(Provided material):
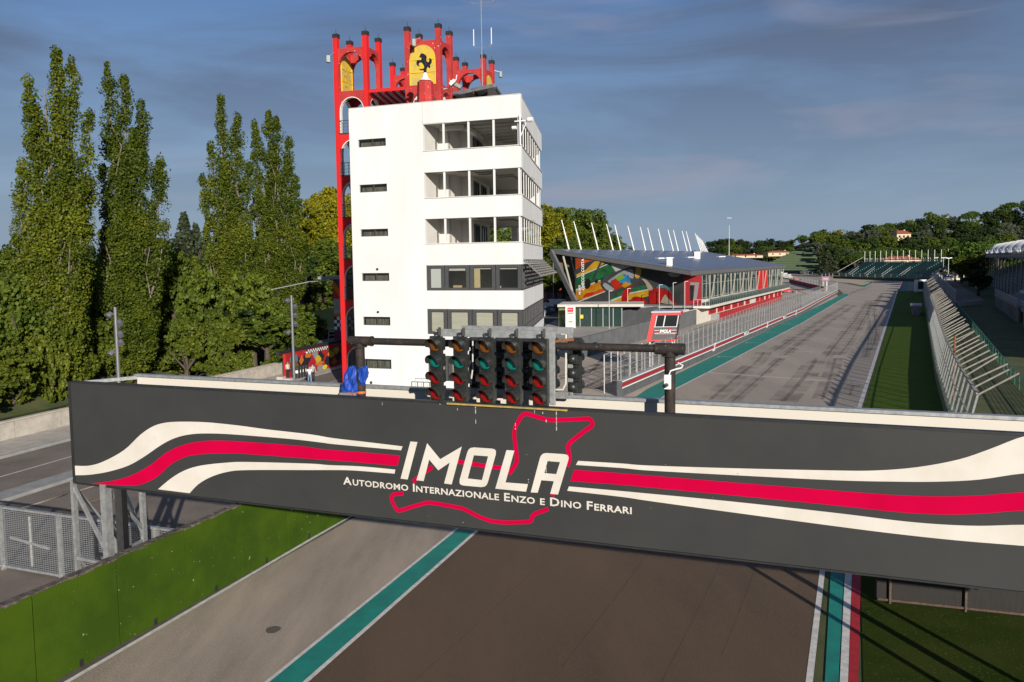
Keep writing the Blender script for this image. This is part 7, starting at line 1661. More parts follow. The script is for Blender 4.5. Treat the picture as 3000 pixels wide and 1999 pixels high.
for i in range(len(B_)-1): q.bar(V(B_[i],3.58),V(B_[i+1],3.58),.16,.12); q.bar(V(A_[i].lerp(B_[i],.5),2.25),V(A_[i+1].lerp(B_[i+1],.5),2.25),.05)
q.build('top_rail',mat('rail_worn',(.40,.37,.31),.8,col2=(.26,.24,.2),vs=2),df)
gl2=[Vector((p[0]+5.2,p[1]-2.6,0)) for p in DF[:6]]; g2=thing('green_wire_fence','low dark green wire fence in the grass behind the catch fence','fence',tuple(gl2[0])); fencing(g2,gl2,0,1.2,3.0,0,m=meshmat('green_net',(.03,.14,.10),8,8,.2),mm=mat('green_post',(.03,.15,.11),.5),limit=60)
p=V(D(2795,1070,58),0); o=MB().tube([p,p+zv*5.0],.07,8).build('rusty_pole',mat('rust_pole',(.20,.08,.03),.8),at=tuple(p)); tag(o,'lone rusty brown pole behind the catch fence','pole')
# access road, wall with fence, gate, parked cars, hut
poly('access_road',[R5(1555,862)[:2],R5(1660,862)[:2],R5(1800,950)[:2],R5(1960,1050)[:2],R5(1700,1105)[:2]],.004,M_road)
wall('roadside_wall','low concrete wall with wire fence beside the access road',R5(1525,900),R5(1690,1115),1.2,1.2,.35,M_concg); A=V(R5(1525,900));B=V(R5(1690,1115)); f3=thing('roadside_fence','wire fence on top of the roadside concrete wall','fence',tuple(A)); fencing(f3,[A,B],1.2,3.6,3,0)
wall('gate_wall','low pale concrete barrier closing the end of the access road',R5(1700,1105),R5(1925,1085),1.1,1.1,.4,M_concw)
# ------------------------------------------------------------------ right grandstands
td=Vector((.46,.888,0)).normalized(); tr_=Vector((td.y,-td.x,0)); S0=Vector((55,84,0))
def SP(s,o,z_): p=S0+td*s+tr_*(o+SOFF); return Vector((p.x,p.y,z_))
SOFF=0.0
M_sh=mat('stand_concrete',(.26,.26,.24),.9,var=.35,vs=.5)
ra=thing('open_grandstand','dark open grandstand deck on concrete piers at the right edge','grandstand',tuple(SP(0,3,0)))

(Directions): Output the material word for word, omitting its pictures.

(Task output):
Keep writing the Blender script for this image. This is part 7, starting at line 1661. More parts follow. The script is for Blender 4.5. Treat the picture as 3000 pixels wide and 1999 pixels high.
for i in range(len(B_)-1): q.bar(V(B_[i],3.58),V(B_[i+1],3.58),.16,.12); q.bar(V(A_[i].lerp(B_[i],.5),2.25),V(A_[i+1].lerp(B_[i+1],.5),2.25),.05)
q.build('top_rail',mat('rail_worn',(.40,.37,.31),.8,col2=(.26,.24,.2),vs=2),df)
gl2=[Vector((p[0]+5.2,p[1]-2.6,0)) for p in DF[:6]]; g2=thing('green_wire_fence','low dark green wire fence in the grass behind the catch fence','fence',tuple(gl2[0])); fencing(g2,gl2,0,1.2,3.0,0,m=meshmat('green_net',(.03,.14,.10),8,8,.2),mm=mat('green_post',(.03,.15,.11),.5),limit=60)
p=V(D(2795,1070,58),0); o=MB().tube([p,p+zv*5.0],.07,8).build('rusty_pole',mat('rust_pole',(.20,.08,.03),.8),at=tuple(p)); tag(o,'lone rusty brown pole behind the catch fence','pole')
# access road, wall with fence, gate, parked cars, hut
poly('access_road',[R5(1555,862)[:2],R5(1660,862)[:2],R5(1800,950)[:2],R5(1960,1050)[:2],R5(1700,1105)[:2]],.004,M_road)
wall('roadside_wall','low concrete wall with wire fence beside the access road',R5(1525,900),R5(1690,1115),1.2,1.2,.35,M_concg); A=V(R5(1525,900));B=V(R5(1690,1115)); f3=thing('roadside_fence','wire fence on top of the roadside concrete wall','fence',tuple(A)); fencing(f3,[A,B],1.2,3.6,3,0)
wall('gate_wall','low pale concrete barrier closing the end of the access road',R5(1700,1105),R5(1925,1085),1.1,1.1,.4,M_concw)
# ------------------------------------------------------------------ right grandstands
td=Vector((.46,.888,0)).normalized(); tr_=Vector((td.y,-td.x,0)); S0=Vector((55,84,0))
def SP(s,o,z_): p=S0+td*s+tr_*(o+SOFF); return Vector((p.x,p.y,z_))
SOFF=0.0
M_sh=mat('stand_concrete',(.26,.26,.24),.9,var=.35,vs=.5)
ra=thing('open_grandstand','dark open grandstand deck on concrete piers at the right edge','grandstand',tuple(SP(0,3,0)))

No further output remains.